The good thing is: The topic is high on our, the political and societal agenda. However, the challenge currently lies in the scarcity of renewable energy, renewable carbon-based materials, cutting-edge technologies, and the essential infrastructure needed to bring about this change. To overcome these hurdles I see two success factors: The first one is an in-depth understanding of materials. That is why we at Henkel are diving into the intricacies of the value chains behind different raw materials, identifying levers for CO2 reduction, and steering our raw material portfolio towards renewable carbon-based alternatives. The second success factor is end-to-end collaboration across the entire value chain. This involves utilizing know-how to cultivate collaboration, ensuring access to scarce materials, investing in and adapting new technologies, and engaging stakeholders along the value chain, for example right from the beginning of the product design.

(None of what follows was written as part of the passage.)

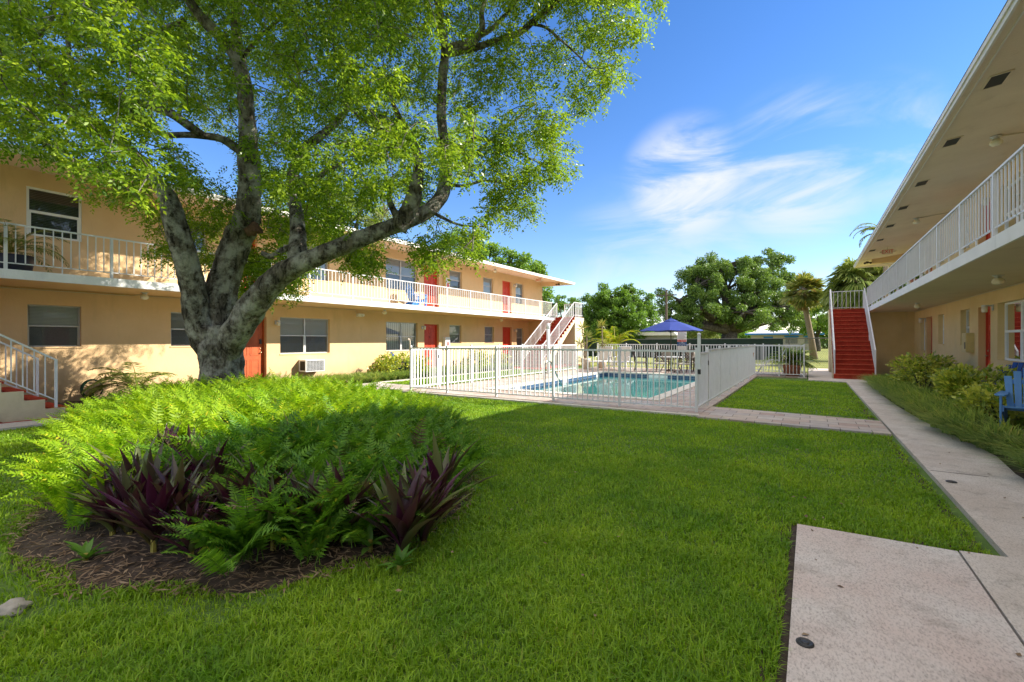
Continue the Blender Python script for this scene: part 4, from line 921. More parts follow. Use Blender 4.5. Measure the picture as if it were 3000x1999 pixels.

Dr. Mathias Matner: I totally agree to what Sebastian is saying. We see that the transformation has already begun, but it is heavy work and won’t happen overnight. So in the public dialogue the constant impression is that it is not fast enough: Sharing this feeling, we are hitting the gas pedal but also see that we urgently need to accelerate in certain areas, for example the ramp-up of renewable energies and alternative raw material sources. For other areas like recycling we work on technology and value chains, but it will need strong targets and science-based, enabling regulation to accelerate the installation of collecting, sorting and recycling systems in a way that the economy becomes more circular and produces as little waste as possible. All of these necessary changes will require years of continuous innovation, investment and upscaling – and a profound cultural change. Covestro’s activities for a more sustainable future and cooperations like ours with Henkel reassure me: We are on the right path.